Et d’expliquer : « En Suisse, c’est assez rare qu’on soit sur la même longueur d’onde. On a une sensibilité différente qui se traduit souvent dans le vote. Mais ça n’empêche pas de cohabiter très bien. Les Suisses romands apprennent l’allemand à l’école et les Suisses allemands le français. Les langues officielles sont très importantes. »
Ce clivage culturel et politique entre Suisse romande et Suisse alémanique est désigné par l’expression populaire : la Barrière des Rösti, explique Doriane Rey.
Cette Torontoise de 38 ans a, elle aussi, vécu des deux côtés de l’Atlantique. Originaire du canton francophone du Valais, elle indique s’être vite adaptée à l’Ontario où elle vit depuis 15 ans.
« La Suisse et le Canada ont beaucoup de valeurs en commun comme le multilinguisme et le multiculturalisme », juge-t-elle. « En ce qui concerne l’immigration, le Canada me semble beaucoup plus ouvert que la Suisse. »
Les langues officielles sont en général respectées et bien appliquées en Suisse, relate-t-elle. « D’un point de vue administratif, les informations sont disponibles dans les quatre langues.
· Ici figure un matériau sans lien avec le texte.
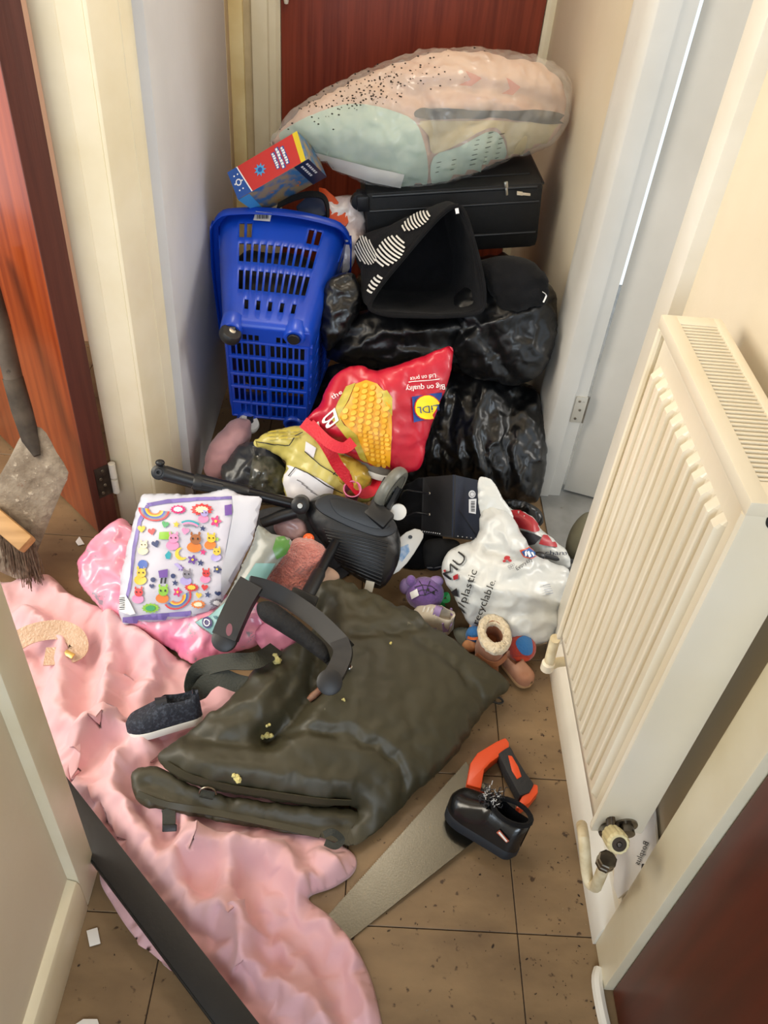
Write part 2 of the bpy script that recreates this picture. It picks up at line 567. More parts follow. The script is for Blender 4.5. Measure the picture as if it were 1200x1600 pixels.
def solid_from_px(name, poly, plane, thick, m, parent=None, bev=.003, smooth_out=0):
    """plate traced in pixels on a plane (point, normal) with real thickness behind it"""
    p0, n = plane; n = Vector(n).normalized()
    if smooth_out: poly = crom(poly, smooth_out, True)
    ax = Vector((1, 0, 0)) if abs(n.x) < .9 else Vector((0, 1, 0)); ax = (ax-n*ax.dot(n)).normalized(); ay = n.cross(ax)
    P2 = []
    for q in poly:
        w = V(q[0], q[1], P=(p0, n))-p0; P2.append((w.dot(ax), w.dot(ay)))
    if sum(P2[i][0]*P2[(i+1) % len(P2)][1]-P2[(i+1) % len(P2)][0]*P2[i][1] for i in range(len(P2))) < 0: P2 = P2[::-1]
    M = Matrix(((ax.x, ay.x, n.x, p0.x), (ax.y, ay.y, n.y, p0.y), (ax.z, ay.z, n.z, p0.z), (0, 0, 0, 1)))
    return prism(name, [(a, b) for a, b in P2], -thick, m, parent, M, bev)

def strap(name, pts, width, thick, m, parent=None, nrm=(0, 0, 1), smoothn=6, twist=None):
    """flat webbing along points; twist: list of normals per control point"""
    n = len(pts)
    P = [Vector(p) for p in crom(pts, smoothn)]
    T = [Vector(t) for t in crom(twist, smoothn)] if twist else [Vector(nrm)]*len(P)
    vs = []; fs = []
    for i, p in enumerate(P):
        t = (P[min(i+1, len(P)-1)]-P[max(i-1, 0)]).normalized()
        nn = T[i]; nn = (nn-t*nn.dot(t)).normalized(); w = t.cross(nn)*width/2
        for a, b in ((-1, 1), (1, 1), (1, -1), (-1, -1)): vs.append(p+w*a+nn*thick/2*b)
    for i in range(len(P)-1):
        for k in range(4):
            fs.append((i*4+k, i*4+(k+1) % 4, i*4+4+(k+1) % 4, i*4+4+k))
    fs.append((3, 2, 1, 0)); e = (len(P)-1)*4; fs.append((e, e+1, e+2, e+3))
    bm = bmesh.new()
    bv = [bm.verts.new(v) for v in vs]
    for f in fs:
        try: bm.faces.new([bv[i] for i in f])
        except ValueError: pass
    return bmobj(name, bm, m, parent, sharp=40)

def on(bvh, x, y, off=0.0):
    """point of a surface seen at photo pixel (x, y)"""
    x = float(x); y = float(y)
    d = (FWD+(x-600)/F_PX*RIGHT-(y-800)/F_PX*UP).normalized()
    loc, nr, _, _ = bvh.ray_cast(EYE, d)
    if loc is None: return V(x, y, Z=off), Vector((0, 0, 1))
    if nr.dot(d) > 0: nr = -nr
    return loc+nr*off, nr

def ellipse(cx, cy, rx, ry, rot=0, n=18, a0=0, a1=360):
    c, s = math.cos(R(rot)), math.sin(R(rot)); out = []
    for k in range(n):
        a = R(a0+(a1-a0)*k/(n if a1-a0 == 360 else n-1)); x = rx*math.cos(a); y = ry*math.sin(a)
        out.append((cx+c*x-s*y, cy+s*x+c*y))
    return out
def xform(pts, cx, cy, s=1, rot=0, asp=1):
    c, n = math.cos(R(rot)), math.sin(R(rot))
    return [(cx+s*(c*x-n*y*asp), cy+s*(n*x+c*y*asp)) for x, y in pts]
def arc_band(cx, cy, r0, r1, a0, a1, n=12, asp=1, rot=0):
    o = [(r1*math.cos(R(a0+(a1-a0)*k/n)), r1*math.sin(R(a0+(a1-a0)*k/n))) for k in range(n+1)]
    o += [(r0*math.cos(R(a1-(a1-a0)*k/n)), r0*math.sin(R(a1-(a1-a0)*k/n))) for k in range(n+1)]
    return xform(o, cx, cy, 1, rot, asp)
HEART = [(0, .9), (-.55, .35), (-.9, -.1), (-.85, -.5), (-.5, -.75), (-.15, -.6), (0, -.3), (.15, -.6), (.5, -.75), (.85, -.5), (.9, -.1), (.55, .35)]
STAR = [((1 if k % 2 == 0 else .45)*math.sin(math.pi*k/5), -(1 if k % 2 == 0 else .45)*math.cos(math.pi*k/5)) for k in range(10)]
FLOWER = [((.75+.25*math.cos(5*2*math.pi*k/30))*math.cos(2*math.pi*k/30), (.75+.25*math.cos(5*2*math.pi*k/30))*math.sin(2*math.pi*k/30)) for k in range(30)]
BURST = [((1 if k % 2 == 0 else .78)*math.cos(2*math.pi*k/24), (1 if k % 2 == 0 else .78)*.55*math.sin(2*math.pi*k/24)) for k in range(24)]
MOON = [(math.cos(R(a)), math.sin(R(a))) for a in range(60, 301, 20)]+[(.35+.75*math.cos(R(a)), .75*math.sin(R(a))) for a in range(270, 89, -20)]

def drape(name, out, m, folds=(), z0=.004, base=.012, wr=.006, wscale=9, rid=.006, rscale=7, rstretch=(1, 1), step=.012, parent=None, seed=1, smooth_out=4, thick=.0015, edge=.03, cap=None, bk=None, sub=0):
    """cloth lying on the floor: outline and fold ridges in photo pixels read on the floor plane"""
    o2 = crom(out, smooth_out, True)
    poly = []
    for q in o2:
        w = V(q[0], q[1], Z=z0+.01); poly.append((w.x, w.y))
    v2, tris, bd = fill2d(poly, step, .3, random.Random(seed))
    P = np.array(poly); nP = len(P)
    A = P; B = np.roll(P, -1, 0); AB = B-A; LL = np.maximum(1e-12, (AB**2).sum(1))
    fl = []
    for f in folds:
        pl = [V(q[0], q[1], Z=z0+.02) for q in crom(f[0], 4)]
        fl.append(([Vector((p.x, p.y)) for p in pl], f[1], f[2]))
    sv = Vector((seed*5.1, seed*2.7, 0)); vs = []
    arr = np.array(v2)
    wob = np.array([(mnoise.noise(Vector((a*7, b*7, seed))), mnoise.noise(Vector((a*7, b*7, seed+9)))) for a, b in v2])*.014
    edist = poly_dist(arr, list(map(tuple, P))+[tuple(P[0])])
    fh = np.zeros(len(v2))
    for pl, w_, hh in fl:
        x = poly_dist(arr+wob, pl)/w_
        fh += hh*np.maximum(0, 1-x/2.2)**1.6 if hh > 0 else hh*np.exp(-x*x)
    for i, (a, b) in enumerate(v2):
        e = min(1, float(edist[i])/edge); e = math.sqrt(max(0, 1-(1-e)**2))
        h = base+fh[i]+wr*fbm(Vector((a*rstretch[0], b*rstretch[1], 0))*wscale+sv, 4)
        if rid: h += rid*ridge(Vector((a*rstretch[0], b*rstretch[1], .2))*rscale+sv*2, 3)
        z = z0+max(.0, h)*e
        vs.append((a, b, z))
    if bk:
        zc = None
        if cap: zc = np.array([cap(a, b) for a, b in v2])
        hold = [0]*len(vs); xy = np.array([.9 if f else .03 for f in bd])
        vs = buckle(vs, tris, bk[0], bk[1], bk[2], bk[3], seed, noise_amp=.02, nscale=9, hold=hold, zmin=z0, zmax=zc, grav=bk[4], xyhold=xy)
    o = obj(name, vs, tris, m, parent, True, 179)
    bmx = bmesh.new(); bmx.from_mesh(o.data)
    for f in bmx.faces:
        if f.normal.z < 0: f.normal_flip()
    bmx.to_mesh(o.data); bmx.free()
    bake_subsurf(o, sub)
    md = o.modifiers.new('cloth_thickness', 'SOLIDIFY'); md.thickness = thick; md.offset = -1
    return o

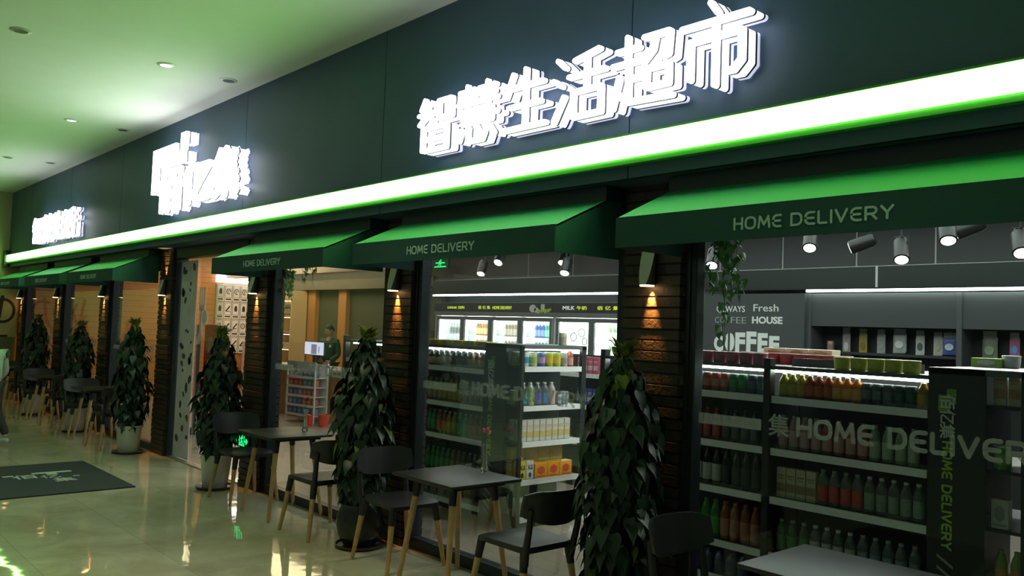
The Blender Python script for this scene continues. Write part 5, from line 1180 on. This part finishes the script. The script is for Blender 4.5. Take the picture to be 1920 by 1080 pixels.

Dans la vie quotidienne, les produits de consommation sont étiquetés en allemand, français et italien et très souvent en anglais. »
Même le nom des villes change au gré des traductions.
« Les panneaux de circulation peuvent parfois porter à confusion… Si vous souhaitez vous rendre à Bienne (traduction française), il y a de fortes chances que sur votre chemin, vous lisiez Biel (en allemand) sur un autre panneau. De même pour Bâle (Basel), Fribourg (Freiburg) ou encore Genève(Genf) », illustre la Suisse romande.
Une montée en puissance de l’anglais
« La protection de la langue française n’est pas aussi militante en Suisse romande qu’elle l’est en Ontario ou au Québec, car la crainte de perdre le français est moins exprimée », juge M. Guldimann.
Si la proximité de la France et de l’Allemagne garantissent aux locuteurs suisses une certaine confiance en l’avenir, la situation canadienne sur le fil du rasoir de l’assimilation, est sans commune mesure.
Le consul honoraire note cependant une progression de l’anglais en Suisse : « Le français, l’allemand et l’italien ont tendance à se perdre dans les anglicismes et, dans les écoles, l’anglais est de plus en plus choisi comme langue seconde, au détriment d’une autre langue nationale. »
Plus de huit millions de personnes vivent en Suisse, soit la moitié de la population de l’Ontario, sur un territoire 25 fois plus petit. Le français est la langue la plus parlée à la maison par 23,6 % d’individus, concentrés dans les cantons de l’ouest (Suisse romande), contre 0,3 % pour l’italien et 3 % pour le romanche (sud-est). Un chiffre qui grimpe à 59 % pour le suisse-allemand, parlé dans tout le reste du pays, selon les données les plus récentes (2015-2017) de l’Office fédéral de la statistique.